Esse sono nuovamente unite e forti, pronte a scendere nelle piazze chiedendo questa volta, non solo pari uguaglianza agli uomini nel diritto di voto e nell’impiego, bensì ampliando la loro richiesta alle sfera casalinga, al diritto di procreazione e di sostegno e cura dei figli.
Pretendono l’abolizione delle disuguaglianze de facto e di quelle giuridiche ufficiali, gridano alla parità dei sessi in ogni sua forma di espressione sociale e personale. Vogliono la parità economica, la possibilità di chiedere il divorzio e una legge che riconosca e prevenga atti di violenza psicologica e fisica.
Spinte dai movimenti che stanno facendo sentire la propria voce in tutto l’Occidente, le donne italiane iniziano a prendere coraggio riorganizzandosi in gruppi pronti a scendere in piazza imbracciando striscioni e bandiere per rendere partecipe il mondo dell’esistenza di una condizione femminile che merita di essere riconosciuta, discussa e gestita dagli organi di governo e dall’intera collettività.
Ha inizio la seconda ondata di femminismo che comincia a mostrare volti di donne alle più alte cariche di governo: nell’Italia degli anni Settanta Tina Anselmi assume la carica di Ministra e Nilde Iotti quella di Presidentessa della Camera dei deputati mentre, nel 1982, Camilla Ravera è nominata Senatrice a Vita dal governo Pertini.
Nel 1969 le donne si riuniscono in gruppi sempre più numerosi: nascono il Fronte Italiano di Liberazione Femminile (FILF) e il Movimento per la Liberazione della Donna (MLD).
Le donne non si fermano!
Negli anni Settanta viene varata una legge per la legalizzazione del divorzio e, a Roma e Milano, Carla Lonzi fonda il giornale Rivolta Femminile accompagnato da un manifesto che attira l’attenzione su un importante aspetto della lotta femminista ancora poco considerato: «il mondo dell’eguaglianza è il mondo della sopraffazione legalizzata, dell’unidimensionale; il mondo della differenza è il mondo dove […] la sopraffazione cede al rispetto della varietà e della molteplicità della vita. L’uguaglianza tra i sessi è la veste in cui si maschera oggi l’inferiorità della donna.»

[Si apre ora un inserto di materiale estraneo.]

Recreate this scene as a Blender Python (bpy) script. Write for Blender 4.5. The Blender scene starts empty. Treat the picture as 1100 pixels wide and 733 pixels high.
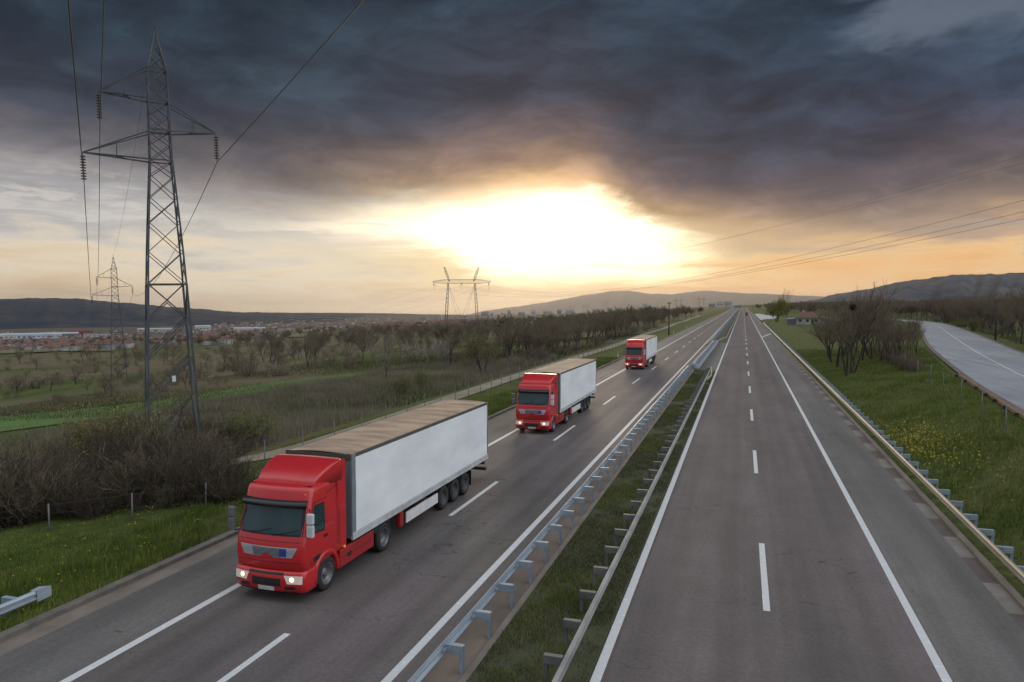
import bpy, bmesh, math, random
import numpy as np
from mathutils import Vector, Matrix

R = math.radians
SC = bpy.context.scene
COL = SC.collection

# ------------------------------------------------------------------ camera
F_PX, CAM_H = 780.0, 9.0
PITCH, YAW = math.atan(40.5 / F_PX), math.atan(248 / F_PX)
cam_d = bpy.data.cameras.new("camera")
cam = bpy.data.objects.new("camera", cam_d); COL.objects.link(cam)
cam_d.sensor_width = 36.0; cam_d.sensor_fit = 'HORIZONTAL'
cam_d.lens = F_PX / 1100 * 36.0
cam_d.clip_start = 0.2; cam_d.clip_end = 60000
cam.location = (0, 0, CAM_H)
cam.rotation_euler = (R(90) - PITCH, 0, YAW)
SC.camera = cam

# ------------------------------------------------------------------ exposure
SC.view_settings.view_transform = 'Standard'
SC.view_settings.look = 'None'
SC.view_settings.gamma = 1
SC.view_settings.exposure = 0.0
SC.view_settings.use_curve_mapping = False
SC.render.engine = 'CYCLES'
SC.cycles.max_bounces = 6
SC.cycles.diffuse_bounces = 2
SC.cycles.glossy_bounces = 3
SC.cycles.volume_bounces = 1
SC.cycles.use_denoising = True

# ------------------------------------------------------------------ sky
SUN_AZ, SUN_EL = -12.5, 5.0            # degrees; azimuth from +Y towards +X

def lin(r, g, b, k=1.0):
    f = lambda c: (c / 12.92 if c <= .04045 else ((c + .055) / 1.055) ** 2.4)
    return (f(r / 255) * k, f(g / 255) * k, f(b / 255) * k, 1.0)

class NT:
    """small helper to write node trees as expressions"""
    def __init__(s, tree): s.t = tree
    def n(s, kind, **kw):
        o = s.t.nodes.new(kind)
        for k, v in kw.items(): setattr(o, k, v)
        return o
    def put(s, sock, v):
        if v is None: return
        if isinstance(v, bpy.types.NodeSocket): s.t.links.new(v, sock)
        else: sock.default_value = v
    def m(s, op, a, b=None, c=None, clamp=False):
        o = s.n('ShaderNodeMath', operation=op, use_clamp=clamp)
        for i, v in enumerate((a, b, c)): s.put(o.inputs[i], v)
        return o.outputs[0]
    def vm(s, op, a, b=None):
        o = s.n('ShaderNodeVectorMath', operation=op)
        s.put(o.inputs[0], a); s.put(o.inputs[1], b)
        return o.outputs['Value'] if op in ('DOT_PRODUCT', 'LENGTH') else o.outputs[0]
    def mix(s, f, a, b, mode='MIX'):
        o = s.n('ShaderNodeMix', data_type='RGBA', blend_type=mode)
        s.put(o.inputs[0], f); s.put(o.inputs[6], a); s.put(o.inputs[7], b)
        return o.outputs[2]
    def ss(s, v, a, b, lo=0.0, hi=1.0, kind='SMOOTHSTEP'):
        o = s.n('ShaderNodeMapRange', interpolation_type=kind)
        for i, x in enumerate((v, a, b, lo, hi)): s.put(o.inputs[i], x)
        return o.outputs[0]
    def ramp(s, v, stops, interp='LINEAR'):
        o = s.n('ShaderNodeValToRGB'); r = o.color_ramp; r.interpolation = interp
        while len(r.elements) < len(stops): r.elements.new(0.5)
        for e, (p, c) in zip(r.elements, stops): e.position = p; e.color = c
        s.put(o.inputs[0], v)
        return o.outputs[0]
    def noise(s, vec, scale, detail=4.0, rough=.5, dist=0.0):
        o = s.n('ShaderNodeTexNoise')
        s.put(o.inputs['Vector'], vec); o.inputs['Scale'].default_value = scale
        o.inputs['Detail'].default_value = detail; o.inputs['Roughness'].default_value = rough
        o.inputs['Distortion'].default_value = dist
        return o.outputs['Fac'], o.outputs['Color']
    def scale(s, vec, xyz):
        return s.vm('MULTIPLY', vec, xyz)

def build_world():
    w = bpy.data.worlds.new("World"); SC.world = w; w.use_nodes = True
    t = w.node_tree; t.nodes.clear(); N = NT(t)
    d = N.n('ShaderNodeTexCoord').outputs['Generated']
    d = N.vm('NORMALIZE', d)
    sep = N.n('ShaderNodeSeparateXYZ'); t.links.new(d, sep.inputs[0])
    x, y, z = sep.outputs
    az = N.m('MULTIPLY', N.m('ARCTAN2', x, y), 57.29578)
    daz = N.m('SUBTRACT', az, SUN_AZ)
    el = N.m('MULTIPLY', N.m('ARCSINE', z), 57.29578)
    # cloud turbulence, stretched along the horizon
    n1, n1c = N.noise(N.scale(d, (3.2, 3.2, 9.0)), 1.0, 7, .55, .5)
    n2, _ = N.noise(N.scale(d, (9.0, 9.0, 24.0)), 1.0, 7, .6, .6)
    n3, _ = N.noise(N.scale(N.vm('ADD', d, (3.1, 1.7, 0.4)), (5.0, 5.0, 46.0)), 1.0, 6, .6, .5)
    n4, _ = N.noise(N.scale(N.vm('ADD', d, (7.3, 2.2, 1.4)), (3.4, 3.4, 8.5)), 1.0, 9, .62, .9)
    q1 = N.m('SUBTRACT', n1, .5); q2 = N.m('SUBTRACT', n2, .5); q3 = N.m('SUBTRACT', n3, .5); q4 = N.m('SUBTRACT', n4, .5)
    azn = N.m('ADD', az, N.m('ADD', N.m('MULTIPLY', q1, 9.0), N.m('MULTIPLY', q2, 5.0)))
    eln = N.m('ADD', el, N.m('ADD', N.m('MULTIPLY', q1, 3.8), N.m('MULTIPLY', q2, 3.6)))
    # height of the lower edge of the cloud deck, by compass direction
    g1 = lambda v: (v / 12,) * 3 + (1,)
    Bv = N.ramp(N.ss(azn, -60, 30, kind='LINEAR'), [((a_ + 60) / 90, g1(b_)) for a_, b_ in
        ((-56, 9.2), (-44, 8.8), (-36, 7.6), (-29, 7.3), (-24, 7.4), (-18.5, 8.3), (-13, 8.6), (-10, 7.7), (-7.0, 5.6), (-2, 4.7), (10, 5.2), (18, 6.2))], 'B_SPLINE')
    B = N.m('MULTIPLY', Bv, 12.0)
    h = N.m('SUBTRACT', eln, B)
    lit = N.m('EXPONENT', N.m('MULTIPLY', N.m('POWER', N.m('ABSOLUTE', N.m('DIVIDE', N.m('ADD', daz, .5), 16.5)), 2.0), -1.0))
    sideR = N.ss(daz, -8, 8)
    deckm = N.ss(h, N.m('SUBTRACT', N.m('MULTIPLY', lit, 1.0), 2.6), N.m('SUBTRACT', 1.9, N.m('MULTIPLY', lit, .3)))
    # --- deck colour: lit and warm at its edge, dark slate higher up
    hd = N.ss(N.m('ADD', N.m('SUBTRACT', el, B), N.m('ADD', N.m('MULTIPLY', q1, 7.0), N.m('ADD', N.m('MULTIPLY', q2, 3.0), N.m('MULTIPLY', q4, 7.0)))), -2, 14, kind='LINEAR')
    dl = N.ramp(hd, [(0, lin(168, 164, 162)), (.13, lin(142, 138, 140)), (.21, lin(104, 102, 108)), (.34, lin(60, 66, 80)), (.7, lin(42, 55, 69)), (1, lin(36, 53, 67))])
    dr = N.ramp(hd, [(0, lin(172, 146, 126)), (.14, lin(138, 121, 114)), (.30, lin(98, 90, 97)), (.48, lin(64, 62, 76)), (.7, lin(46, 57, 76)), (1, lin(40, 58, 76))])
    dc = N.ramp(hd, [(0, lin(240, 204, 146)), (.15, lin(212, 174, 122)), (.31, lin(156, 128, 106)), (.47, lin(92, 80, 84)), (.62, lin(56, 58, 72)), (1, lin(40, 54, 70))])
    dk = N.mix(lit, N.mix(sideR, dl, dr), dc)
    dk = N.mix(1.0, dk, N.ramp(n2, [(.36, (.68, .69, .73, 1)), (.5, (1, 1, 1, 1)), (.65, (1.48, 1.44, 1.40, 1))]), 'MULTIPLY')
    dk = N.mix(1.0, dk, N.ramp(n4, [(.33, (.66, .69, .74, 1)), (.5, (1, 1, 1, 1)), (.68, (1.55, 1.5, 1.42, 1))]), 'MULTIPLY')
    sky = N.n('ShaderNodeTexSky', sky_type='NISHITA'); sky.sun_disc = False
    sky.sun_elevation = R(SUN_EL); sky.sun_rotation = R(SUN_AZ)
    nish = N.mix(1.0, sky.outputs[0], (.10, .10, .10, 1), 'MULTIPLY')
    # a tear in the deck, high to the right, shows pale sky
    tear = N.m('MULTIPLY', N.ss(N.m('ADD', el, N.m('ADD', N.m('MULTIPLY', q1, 5), N.m('MULTIPLY', q2, 4))), 16.2, 18.6), N.ss(N.m('ADD', az, N.m('ADD', N.m('MULTIPLY', q2, 12), N.m('MULTIPLY', q1, 10))), 5.5, 10.5))
    dk = N.mix(N.m('MULTIPLY', tear, .6), dk, lin(112, 122, 138))
    # --- band of lit sky under the deck
    e0 = N.m('ADD', el, N.m('ADD', N.m('MULTIPLY', q3, 11.0), N.m('MULTIPLY', q2, 4.5)))
    t0 = N.ss(e0, -1, 11, kind='LINEAR')
    left = N.ramp(t0, [(0, lin(206, 178, 144)), (.16, lin(222, 198, 164)), (.32, lin(228, 212, 188)), (.42, lin(206, 198, 188)), (.5, lin(176, 174, 176)), (.6, lin(200, 198, 196)), (.72, lin(158, 158, 164)), (1, lin(134, 136, 144))])
    right = N.ramp(t0, [(0, lin(226, 168, 108)), (.2, lin(242, 186, 122)), (.36, lin(242, 200, 146)), (.5, lin(206, 172, 142)), (.65, lin(172, 146, 128)), (1, lin(140, 124, 118))])
    low = N.mix(N.ss(daz, -16, 6), left, right)
    gap = N.m('MULTIPLY', N.ss(N.m('ADD', N.m('MULTIPLY', n3, .6), N.m('MULTIPLY', n2, .4)), .52, .58), N.m('MULTIPLY', N.ss(el, 4.0, 7.0), N.ss(el, 12.0, 9.0)))
    low = N.mix(N.m('MULTIPLY', gap, .7), low, lin(214, 208, 202))
    # --- the sun's glow filling the opening under the deck
    wl = N.m('MULTIPLY', N.ss(azn, -40, -20), N.ss(azn, 1.5, -9.0))
    wb = N.ss(N.m('SUBTRACT', N.m('ADD', el, N.m('MULTIPLY', q3, 3.5)), N.ss(azn, -17, -25, 0.0, 2.2)), 1.2, 3.6)
    core = N.m('MULTIPLY', N.m('POWER', wl, 1.25), wb)
    core = N.m('MULTIPLY', core, N.ss(N.m('ADD', N.m('MULTIPLY', wl, .30), N.m('ADD', N.m('MULTIPLY', n3, .7), N.m('MULTIPLY', n2, .3))), .44, .74))
    halo = N.m('EXPONENT', N.m('MULTIPLY', N.m('ADD', N.m('POWER', N.m('ABSOLUTE', N.m('DIVIDE', N.m('ADD', daz, 1.0), N.ss(daz, -3, 3, 25.0, 14.0))), 2.0),
                                                     N.m('POWER', N.m('ABSOLUTE', N.m('DIVIDE', N.m('SUBTRACT', el, 4.5), 4.6)), 2.0)), -1.0))
    low = N.mix(N.m('MULTIPLY', halo, N.ss(n3, .38, .56, .45, .95)), low, N.mix(N.ss(daz, -10, -26), lin(255, 226, 168, 1.05), lin(250, 236, 208, 1.0)))
    low = N.mix(1.0, low, N.mix(core, (0, 0, 0, 1), (1.3, 1.14, .84, 1)), 'ADD')
    front = N.mix(deckm, low, dk)
    # --- unseen sky behind and above: cloud over clear sky, shaped as fill light
    back = N.mix(.75, nish, N.ramp(n1, [(.3, (.62, .72, .86, 1)), (.7, (1.25, 1.32, 1.42, 1))]))
    F = (math.sin(R(-17.6)) * .94, math.cos(R(-17.6)) * .94, .34)
    back = N.mix(1.0, back, N.mix(N.ss(el, 0, 60), (.90, .90, .90, 1), (1.85, 1.8, 1.75, 1)), 'MULTIPLY')
    back = N.mix(N.m('MULTIPLY', N.ss(N.m('MULTIPLY', y, -1.0), .1, .9), .7), back, (.22, .25, .29, 1))  # dimmed behind the camera so that surfaces facing it stay darker
    back = N.mix(1.0, back, N.mix(N.ss(x, .35, .9), (1, 1, 1, 1), (1.75, 1.7, 1.62, 1)), 'MULTIPLY')  # brightened towards +X to whiten the trailer sides
    bm = N.ss(N.vm('DOT_PRODUCT', d, F), .30, .74)
    col = N.mix(bm, back, front)
    # below the horizon: dull ground colour
    col = N.mix(N.ss(el, -3, -.3), (.05, .05, .045, 1), col)
    bg = N.n('ShaderNodeBackground'); t.links.new(col, bg.inputs[0]); bg.inputs[1].default_value = 1.0
    out = N.n('ShaderNodeOutputWorld'); t.links.new(bg.outputs[0], out.inputs[0])
build_world()

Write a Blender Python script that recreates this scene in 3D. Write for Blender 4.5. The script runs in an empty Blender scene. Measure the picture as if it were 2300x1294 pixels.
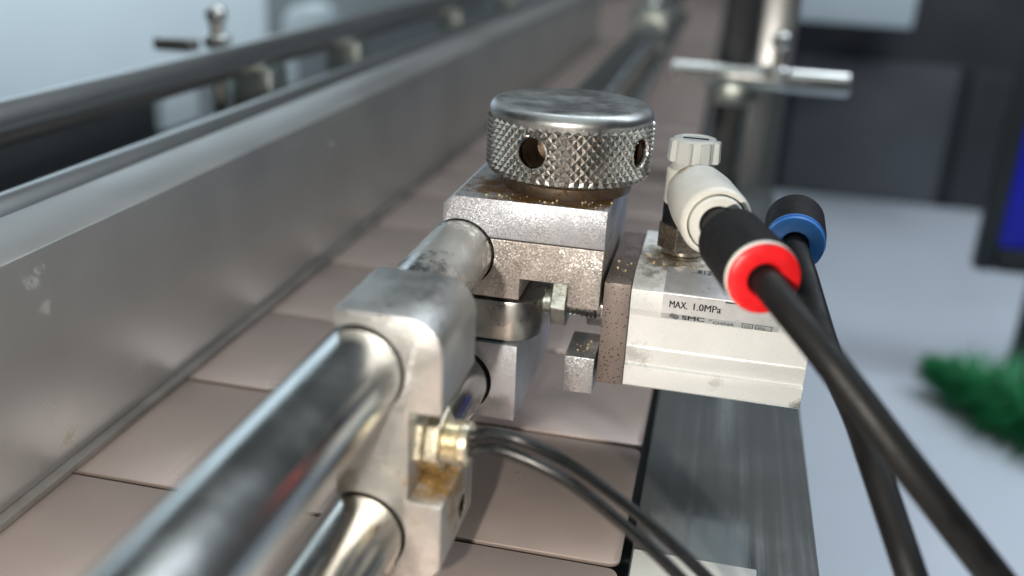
import bpy, bmesh, math, random
from mathutils import Vector, Matrix

random.seed(7)
MM = 0.001
scn = bpy.context.scene
COL = scn.collection

# ------------------------------------------------------------------ camera
R = [[0.9756282547288829, 0.21355251815589185, 0.05044631368050283],
     [0.1226528347371473, -0.34010215854456854, -0.9323555136771956],
     [-0.18194996758893978, 0.9158197659706864, -0.3580060970874394]]
CAM = Vector((0.01818195158123336, -0.1830121712054444, 0.05331090964987717))
right, down, fwd = Vector(R[0]), Vector(R[1]), Vector(R[2])
cd = bpy.data.cameras.new('camera')
cam = bpy.data.objects.new('camera', cd)
COL.objects.link(cam)
m = Matrix((right, -down, -fwd)).transposed().to_4x4()
m.translation = CAM
cam.matrix_world = m
cd.sensor_width = 36.0
cd.lens = 34.435
cd.clip_start = 0.005
cd.clip_end = 50.0
cd.dof.use_dof = True
cd.dof.focus_distance = 0.194
cd.dof.aperture_fstop = 8.8
scn.camera = cam

# ------------------------------------------------------------------ light
w = bpy.data.worlds.new('World'); scn.world = w; w.use_nodes = True
w.node_tree.nodes['Background'].inputs[0].default_value = (0.43, 0.48, 0.50, 1)
w.node_tree.nodes['Background'].inputs[1].default_value = 0.125

def lamp(name, kind, loc, power, color, size=0.01, size_y=None, target=None):
    d = bpy.data.lights.new(name, kind)
    d.energy = power; d.color = color
    if kind == 'AREA':
        d.shape = 'RECTANGLE'; d.size = size; d.size_y = size_y
    else:
        d.shadow_soft_size = size
    o = bpy.data.objects.new(name, d); COL.objects.link(o)
    o.location = loc
    if target is not None:
        o.rotation_euler = (Vector(target) - Vector(loc)).to_track_quat('-Z', 'Y').to_euler()
    return o

# the phone's torch beside the lens
lamp('phone_torch', 'POINT', (-0.005, -0.183, 0.033), 1.42, (1.0, 0.925, 0.82), 0.0022)
# factory lighting overhead as one panel; the areas after it are added fill
lamp('overhead_fill', 'AREA', (0.05, 1.0, 1.9), 8, (0.90, 0.97, 1.0), 1.2, 1.0, (0.05, 1.0, 0))
lamp('overhead_fill', 'AREA', (0.1, -0.9, 1.9), 13, (0.90, 1.0, 0.97), 2.4, 2.4, (0.1, -0.9, 0))  # added area above and behind the camera, brightens the rods' reflections
lamp('fill_strip', 'AREA', (-0.75, 0.5, 1.3), 3.5, (0.84, 0.92, 1.0), 0.12, 1.8, (-0.55, 0.5, 0))  # added narrow area, draws highlight lines along the rails and lip
lamp('fill_strip', 'AREA', (0.62, 0.42, 0.75), 7, (0.82, 0.91, 1.0), 0.2, 1.0, (0.45, 0.42, -0.3))  # added area close above the table, only there to brighten it
lamp('fill_strip', 'AREA', (-1.6, 0.9, 0.9), 30, (0.84, 0.93, 1.0), 1.2, 0.2, (-1.7, 1.75, -0.2))  # added area turned to the wall, brightens it and its reflections

scn.view_settings.view_transform = 'Standard'
scn.view_settings.look = 'None'
scn.view_settings.exposure = 0.0
scn.view_settings.gamma = 1.0
scn.view_settings.use_curve_mapping = False
scn.render.engine = 'CYCLES'
scn.cycles.use_denoising = True
scn.cycles.max_bounces = 8
scn.cycles.caustics_reflective = True
scn.cycles.sample_clamp_indirect = 6.0
scn.cycles.blur_glossy = 0.3

# ------------------------------------------------------------------ materials
def srgb(r, g, b):
    f = lambda c: (c/255/12.92) if c/255 <= 0.04045 else ((c/255+0.055)/1.055)**2.4
    return (f(r), f(g), f(b), 1)

class NT:
    def __init__(s, name):
        s.m = bpy.data.materials.new(name); s.m.use_nodes = True
        s.t = s.m.node_tree; s.n = s.t.nodes; s.b = s.n['Principled BSDF']
        s.tc = s.n.new('ShaderNodeTexCoord')
    def link(s, a, b): s.t.links.new(a, b)
    def node(s, k, **kw):
        n = s.n.new(k)
        for a, v in kw.items(): setattr(n, a, v)
        return n
    def mapping(s, scale=(1, 1, 1), loc=(0, 0, 0)):
        n = s.node('ShaderNodeMapping'); n.inputs['Scale'].default_value = scale; n.inputs['Location'].default_value = loc
        s.link(s.tc.outputs['Object'], n.inputs['Vector']); return n.outputs[0]
    def noise(s, scale, detail=3, rough=0.5, vec=None):
        n = s.node('ShaderNodeTexNoise'); n.inputs['Scale'].default_value = scale
        n.inputs['Detail'].default_value = detail; n.inputs['Roughness'].default_value = rough
        s.link(vec if vec is not None else s.tc.outputs['Object'], n.inputs['Vector']); return n.outputs['Fac']
    def ramp(s, fac, lo, hi, a=0.0, b=1.0):
        n = s.node('ShaderNodeMapRange'); n.interpolation_type = 'SMOOTHSTEP'
        for i, v in ((1, lo), (2, hi), (3, a), (4, b)): n.inputs[i].default_value = v
        s.link(fac, n.inputs[0]); return n.outputs[0]
    def math(s, op, a, b):
        n = s.node('ShaderNodeMath', operation=op)
        for i, v in enumerate((a, b)):
            if isinstance(v, (int, float)): n.inputs[i].default_value = v
            else: s.link(v, n.inputs[i])
        return n.outputs[0]
    def mix(s, fac, a, b):
        n = s.node('ShaderNodeMix', data_type='RGBA')
        if isinstance(fac, (int, float)): n.inputs[0].default_value = fac
        else: s.link(fac, n.inputs[0])
        for i, v in ((6, a), (7, b)):
            if isinstance(v, tuple): n.inputs[i].default_value = v
            else: s.link(v, n.inputs[i])
        return n.outputs[2]

def surf(name, col, metal=0.0, rough=0.5, var=0.12, vscale=60, bump=0.0, bscale=900, brush=None,
         sparkle=0.0, sscale=3200, specks=None, stains=(), scratches=0.0, rvar=0.25, coat=0.0, ior=None):
    """one procedural surface: colour drift, fine relief, optional brushing, blasted sparkle, specks, rust stains"""
    t = NT(name)
    c0 = tuple(min(1, x*(1-var)) for x in col[:3]) + (1,)
    c1 = tuple(min(1, x*(1+var)) for x in col[:3]) + (1,)
    c = t.mix(t.ramp(t.noise(vscale, 4, 0.6), 0.3, 0.7), c0, c1)
    heights = []
    rfac = t.ramp(t.noise(vscale*2.3, 5, 0.65), 0.25, 0.75, max(0.02, rough*(1-rvar)), min(1, rough*(1+rvar)))
    if bump: heights.append((t.noise(bscale, 4, 0.6), bump))
    if brush:
        vec = t.mapping(scale=brush)
        bn = t.noise(1.0, 5, 0.7, vec)
        heights.append((bn, 0.25))
        c = t.mix(t.ramp(bn, 0.35, 0.65, 0.0, 0.22), c, tuple(x*0.72 for x in col[:3]) + (1,))
        rfac = t.math('ADD', rfac, t.ramp(bn, 0.3, 0.7, -0.05, 0.07))
    if sparkle:
        v = t.node('ShaderNodeTexVoronoi'); v.inputs['Scale'].default_value = sscale
        t.link(t.tc.outputs['Object'], v.inputs['Vector'])
        sep = t.node('ShaderNodeSeparateColor'); t.link(v.outputs['Color'], sep.inputs[0])
        # grain by grain: tint and gloss jitter of the blasted metal
        c = t.mix(t.ramp(sep.outputs[0], 0.55, 1.0, 0.0, 0.5*sparkle), c, tuple(min(1, x*1.6) for x in col[:3]) + (1,))
        c = t.mix(t.ramp(sep.outputs[1], 0.6, 1.0, 0.0, 0.5*sparkle), c, tuple(x*0.5 for x in col[:3]) + (1,))
        nv = t.node('ShaderNodeVectorMath', operation='SUBTRACT'); t.link(v.outputs['Color'], nv.inputs[0]); nv.inputs[1].default_value = (0.5, 0.5, 0.5)
        sc = t.node('ShaderNodeVectorMath', operation='SCALE'); t.link(nv.outputs[0], sc.inputs[0]); sc.inputs['Scale'].default_value = 0.55*sparkle
        geo = t.node('ShaderNodeNewGeometry')
        ad = t.node('ShaderNodeVectorMath', operation='ADD'); t.link(geo.outputs['Normal'], ad.inputs[0]); t.link(sc.outputs[0], ad.inputs[1])
        nm = t.node('ShaderNodeVectorMath', operation='NORMALIZE'); t.link(ad.outputs[0], nm.inputs[0])
        base_n = nm.outputs[0]
    else:
        base_n = None
    if scratches:
        vec = t.mapping(scale=(260, 30, 90))
        s1 = t.noise(1.0, 6, 0.75, vec)
        c = t.mix(t.ramp(s1, 0.60, 0.72, 0, scratches), c, tuple(min(1, x*1.7) for x in col[:3]) + (1,))
    if specks:
        scol, sc_, th = specks
        v = t.noise(sc_, 2, 0.5)
        k = t.ramp(v, th, th+0.05)
        c = t.mix(k, c, scol); rfac = t.mix(k, rfac, (0.8, 0.8, 0.8, 1))
    metal_v = metal
    for (ctr, rad, scol, dens) in stains:       # rust dust and oil: blotches with their own shape
        sub = t.node('ShaderNodeVectorMath', operation='DISTANCE'); t.link(t.tc.outputs['Object'], sub.inputs[0]); sub.inputs[1].default_value = ctr
        wob = t.math('MULTIPLY', t.math('SUBTRACT', t.noise(260, 4, 0.7), 0.5), rad*2.2)
        fall = t.ramp(t.math('ADD', sub.outputs['Value'], wob), rad*0.1, rad, 1.0, 0.0)
        n1 = t.noise(1300, 5, 0.75); n2 = t.noise(3000, 2, 0.5)
        k1 = t.math('MULTIPLY', t.ramp(t.math('ADD', n1, t.math('MULTIPLY', fall, 0.45)), 0.62-0.2*dens, 0.92-0.2*dens), t.math('MULTIPLY', fall, min(1.0, dens*1.1)))
        k2 = t.math('MULTIPLY', t.math('MULTIPLY', t.ramp(n2, 0.63, 0.70), t.ramp(fall, 0.0, 0.35)), min(1.0, dens*1.3))
        c = t.mix(k1, c, scol); c = t.mix(k2, c, (min(1, scol[0]*5), min(1, scol[1]*4.2), min(1, scol[2]*2.5), 1))
        rfac = t.mix(k1, rfac, (0.65, 0.65, 0.65, 1))
        mk = t.mix(k1, metal_v if not isinstance(metal_v, float) else (metal_v,)*3 + (1,), (0.1, 0.1, 0.1, 1)); metal_v = mk
    t.link(c, t.b.inputs['Base Color'])
    t.link(rfac, t.b.inputs['Roughness'])
    if isinstance(metal_v, (int, float)): t.b.inputs['Metallic'].default_value = metal_v
    else: t.link(metal_v, t.b.inputs['Metallic'])
    if coat: t.b.inputs['Coat Weight'].default_value = coat
    nrm = base_n
    for h, st in heights:
        b = t.node('ShaderNodeBump'); b.inputs['Strength'].default_value = st; b.inputs['Distance'].default_value = 0.00012
        t.link(h, b.inputs['Height'])
        if nrm is not None: t.link(nrm, b.inputs['Normal'])
        nrm = b.outputs[0]
    if nrm is not None: t.link(nrm, t.b.inputs['Normal'])
    return t.m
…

Così recita Lonzi nel saggio scritto nel 1974 e intitolato Sputiamo su Hegel. La donna clitoridea e la donna vaginale – in questo suo scritto, l’autrice intende far comprendere alle donne e all’intera comunità l’esistenza di una femminilità ben più complessa di quella che fino a quel momento era stata sottoposta alla valutazione di leggi e diritti.

Anni ’70
Questa volta le donne domandano il riconoscimento di una propria identità sessuale e di genere che esula dalla semplice applicazione di leggi uguali per tutti volte all’omologazione degli individui e a un’inevitabile condizione di rottura all’interno dell’ambiente femminile che, per essere considerato pari agli uomini, deve sviluppare una sorta di rigetto verso il proprio sesso.
Nel 1971 le donne in gravidanza non possono più essere licenziate dalle aziende.
Nel 1972, a Trento, un gruppo di cinque studentesse si unisce in un collettivo chiamato Lotta femminista: nasce così il secondo movimento femminista italiano che scatena una serie di pacifiche manifestazioni dopo la pubblicazione di un saggio che mette bene in evidenza e denuncia con forza lo sfruttamento a cui la donna è costretta come lavoratrice nelle aziende e come amante nei rapporti di coppia.
Alle celebrazioni dell’8 marzo del 1972 in Campo dei Fiori a Roma, le donne scendono in piazza mostrando pacificamente i propri striscioni su cui sono riportati messaggi a favore della libertà sessuale e della legalizzazione dell’aborto (tra di esse appare anche una trentacinquenne Jane Fonda).
Nel 1977 l’Assemblea Generale delle Nazioni Unite invita i membri dei vari stati aderenti a considerare l’8 marzo la Giornata delle Nazioni Unite per i diritti della donna e la pace mondiale liberando in fine questa ricorrenza dal giogo comunista per includere nel movimento donne appartenenti a qualsiasi credo, etnia, età e condizione sociale.

Il femminismo diventa la lotta di tutte le donne per le donne che non devono accettare di omologarsi alla società maschilista che tenta di guidare il processo di emancipazione femminile garantendo una condizione di parità di fatto e obbligando la donna libera e indipendente ad odiare le propri simili: «disprezzo per il proprio sesso. Questo rinnegamento della parte perdente, dentro e fuori di sé, fa sì che tra le poche donne affermate socialmente molte siano in sostanza delle conservatrici o delle reazionarie» – da il Sottosopra 1983
La seconda ondata femminista giunge al termine attorno alla fine degli anni Ottanta del Novecento per dare spazio alla terza ondata femminista che lotta principalmente per la libertà sessuale e il riconoscimento di una femminilità sociale oltre che giuridica.